Sunday, June 23, 2013

A Leap of Faith




Last year, Champagne Books put out a call for submissions. A call for submission is a shout out to authors that the publisher is looking for some specific thing. In this case, Champagne wanted to do a ‘dark heroes’ series, novella length stories that would feature a troubled hero, a man chased by demons who was having a hard time saving himself, let alone a damsel in distress.

My critic, Zelda, told me not to answer the call. Because, she reasoned, all of the heroes I’d created to date had been sweet, funny, lovable guys. They were the antithesis of dark hero. They were, if there is such a thing, light heroes.

I should, she said, think hard and long about moving in with a dark hero. Because moving in is exactly what character creation entails.

It takes me a good long while to write a book. During that time, the characters set up housekeeping in my head. They eat breakfast with me, go on walks with me, and follow me into the shower. Sometimes, they even invade my dreams. Spending that time with a ‘dark hero’ would be a risk. Was this someone you want to share a bagel with for months on end? Zelda asked.

Then my muse, Boo, spoke up. She reminded me that I liked challenges. She said that to grow as a writer, you have to be willing to try new things. You can’t not do it because you’ve never done it before, she said.

And besides, she added.  It’s a novella.Novellas are, as the name implies, shorter than novels. In this case, the call was for twenty thousand words, which translates to about seventy book pages, give or take. A novella doesn’t take as long to complete as a novel. I wouldn’t have to spend as much time with the dark hero. I could eat, walk, and shower with him for a couple of months and then, if I really found him despicable, could kick him to the curb without too many tears shed. It wouldn’t have to be a long term commitment.

Much to Zelda’s chagrin, I took up the call. I created Anton Boudreaux, a sea captain living in 1851. And I created the love of his life, Lenora Brewer, the daughter of a wealthy ship builder. I invited them to chew and soap up and amble through the woods with me for a little while

And a surprising thing happened. Or maybe it’s not surprising at all—because it’s history repeating itself.  Time and again, I fall in love with my characters as I write them to the page. I fell head over heels for my troubled sea captain. I cherished the time spent in his company. The story captivated me enough that I wrote a part two—To the Wind—which is now under contract with Champagne for an October release. I have plans for a part three, I’m itching to get to started and be in the company of Anton and Lenora once again. Who knows? Maybe I’ll write part four, five and six.

I’ve never written a series before. Zelda has a long list of reasons why I shouldn’t do it. But Boo, my sweet muse Boo, who is often the wiser part of myself, says go for it. Take a leap of faith.  You never know what good things might happen if you do.

Till next time
~Ute~

  


4 comments:

Big Mike said...

Given all my heroes suffer from specters floating in and out of their psyche (like me) guess I should break the mold and do a sweet metro male.

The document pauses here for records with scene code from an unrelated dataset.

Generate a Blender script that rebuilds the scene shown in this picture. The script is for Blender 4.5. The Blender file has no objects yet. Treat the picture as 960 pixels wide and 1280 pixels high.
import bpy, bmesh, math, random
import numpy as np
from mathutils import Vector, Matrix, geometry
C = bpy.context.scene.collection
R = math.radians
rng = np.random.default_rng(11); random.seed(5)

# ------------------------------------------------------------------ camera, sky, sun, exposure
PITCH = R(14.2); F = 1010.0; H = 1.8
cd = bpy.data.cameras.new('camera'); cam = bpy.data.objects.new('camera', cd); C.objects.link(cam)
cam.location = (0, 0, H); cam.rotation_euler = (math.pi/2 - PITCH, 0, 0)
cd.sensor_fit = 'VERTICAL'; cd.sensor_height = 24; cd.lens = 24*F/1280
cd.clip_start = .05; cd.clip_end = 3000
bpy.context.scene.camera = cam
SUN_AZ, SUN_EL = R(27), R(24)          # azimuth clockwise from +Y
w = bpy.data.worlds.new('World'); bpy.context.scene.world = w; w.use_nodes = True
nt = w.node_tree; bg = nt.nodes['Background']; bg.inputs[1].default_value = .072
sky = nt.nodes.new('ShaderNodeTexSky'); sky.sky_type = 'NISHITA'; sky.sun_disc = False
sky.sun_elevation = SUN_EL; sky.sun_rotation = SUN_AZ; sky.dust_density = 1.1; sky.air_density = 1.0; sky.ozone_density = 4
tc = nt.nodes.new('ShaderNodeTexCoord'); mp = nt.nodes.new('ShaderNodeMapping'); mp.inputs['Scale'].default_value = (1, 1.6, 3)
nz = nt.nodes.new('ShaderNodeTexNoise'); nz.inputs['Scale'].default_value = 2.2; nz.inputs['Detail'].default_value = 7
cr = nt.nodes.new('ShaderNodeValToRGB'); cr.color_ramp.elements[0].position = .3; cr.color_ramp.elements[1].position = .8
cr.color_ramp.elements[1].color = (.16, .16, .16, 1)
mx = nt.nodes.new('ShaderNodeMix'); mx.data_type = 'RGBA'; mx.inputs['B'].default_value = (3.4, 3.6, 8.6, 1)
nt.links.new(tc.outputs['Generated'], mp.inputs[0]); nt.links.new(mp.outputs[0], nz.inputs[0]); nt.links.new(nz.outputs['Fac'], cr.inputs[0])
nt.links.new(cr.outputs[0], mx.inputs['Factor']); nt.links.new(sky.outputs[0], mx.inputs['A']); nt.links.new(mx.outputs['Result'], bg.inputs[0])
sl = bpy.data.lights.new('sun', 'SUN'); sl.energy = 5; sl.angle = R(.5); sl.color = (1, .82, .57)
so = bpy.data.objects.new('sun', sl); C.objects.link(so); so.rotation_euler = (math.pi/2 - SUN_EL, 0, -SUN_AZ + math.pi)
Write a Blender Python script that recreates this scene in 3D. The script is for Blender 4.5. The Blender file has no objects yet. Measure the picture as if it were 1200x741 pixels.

Hmmmmmmm--- Not. Never going to happen. Like CE says, "A man's got to know his limitation." Rough, tough, the tragic hero going against tyranny and injustice with moral rules of his own, yeah that's my kind of guy (g).

Michael Davis (Davisstories.com)
Author of the Year (2008 and 2009)
Award of Excellence (2012)

Ute Carbone said...

I challenge you to write sweet metro, Mike. :) He's in there somewhere. Maybe he'd turn out to be tougher than you thought...Then again, maybe you'll hate hanging out with him.

Julie Eberhart Painter said...

I'd find it hard to write about a nasty man, but I have a very bad woman coming up in January. That was fun!

Mike, your guys are nice, but not 'flowery'.

Jude Johnson said...

Well done, Ute! I tend to fall for my leading men as well. They don't always act heroically but it's fun to watch them try and extricate themselves from Foot-in-mouth mistakes.